**The task**
Look at the data below and print exactly the lines from its first line through the line with "hx = np.array([p[0]"; the pictures stay out of the copy.

** START Collected material **

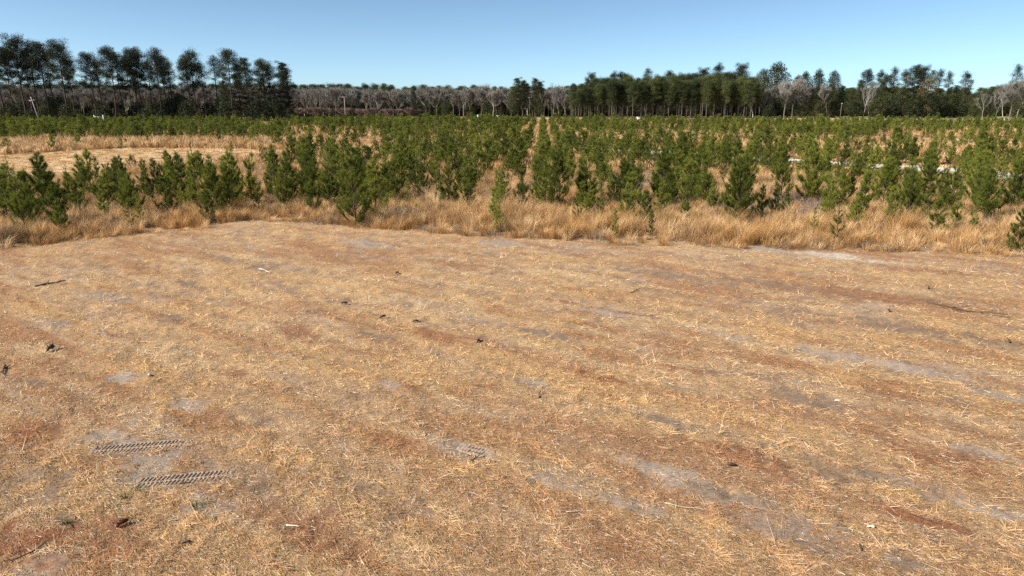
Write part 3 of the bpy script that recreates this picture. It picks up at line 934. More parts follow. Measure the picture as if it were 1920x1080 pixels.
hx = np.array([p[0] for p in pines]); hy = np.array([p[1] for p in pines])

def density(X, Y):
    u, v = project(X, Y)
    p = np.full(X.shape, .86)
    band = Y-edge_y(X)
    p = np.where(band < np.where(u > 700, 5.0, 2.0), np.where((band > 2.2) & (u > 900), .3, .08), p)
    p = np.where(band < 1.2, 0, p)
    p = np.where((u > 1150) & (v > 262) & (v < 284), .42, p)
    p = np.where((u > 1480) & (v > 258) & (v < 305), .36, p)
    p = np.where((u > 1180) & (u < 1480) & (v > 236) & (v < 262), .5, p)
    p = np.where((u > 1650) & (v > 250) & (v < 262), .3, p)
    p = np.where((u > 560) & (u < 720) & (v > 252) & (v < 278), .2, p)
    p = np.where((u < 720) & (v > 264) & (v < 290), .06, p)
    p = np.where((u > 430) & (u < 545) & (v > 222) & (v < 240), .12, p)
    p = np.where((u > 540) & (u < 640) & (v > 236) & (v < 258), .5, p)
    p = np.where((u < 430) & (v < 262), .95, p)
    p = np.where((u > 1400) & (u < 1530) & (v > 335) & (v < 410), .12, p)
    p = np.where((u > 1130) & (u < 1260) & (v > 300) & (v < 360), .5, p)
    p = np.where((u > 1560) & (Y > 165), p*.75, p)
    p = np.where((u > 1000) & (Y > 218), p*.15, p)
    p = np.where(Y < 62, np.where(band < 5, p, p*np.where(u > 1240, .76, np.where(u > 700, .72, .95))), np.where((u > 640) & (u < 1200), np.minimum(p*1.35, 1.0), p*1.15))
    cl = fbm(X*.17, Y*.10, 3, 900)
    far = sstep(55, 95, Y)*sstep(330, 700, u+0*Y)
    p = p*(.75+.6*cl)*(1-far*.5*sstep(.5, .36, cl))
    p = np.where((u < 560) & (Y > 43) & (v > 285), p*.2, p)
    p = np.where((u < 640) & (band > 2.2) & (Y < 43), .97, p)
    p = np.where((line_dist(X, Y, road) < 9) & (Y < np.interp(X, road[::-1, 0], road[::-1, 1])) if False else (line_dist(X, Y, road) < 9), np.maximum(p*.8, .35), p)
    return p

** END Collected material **

**Reply**
Write part 3 of the bpy script that recreates this picture. It picks up at line 934. More parts follow. Measure the picture as if it were 1920x1080 pixels.
hx = np.array([p[0] for p in pines]); hy = np.array([p[1] for p in pines])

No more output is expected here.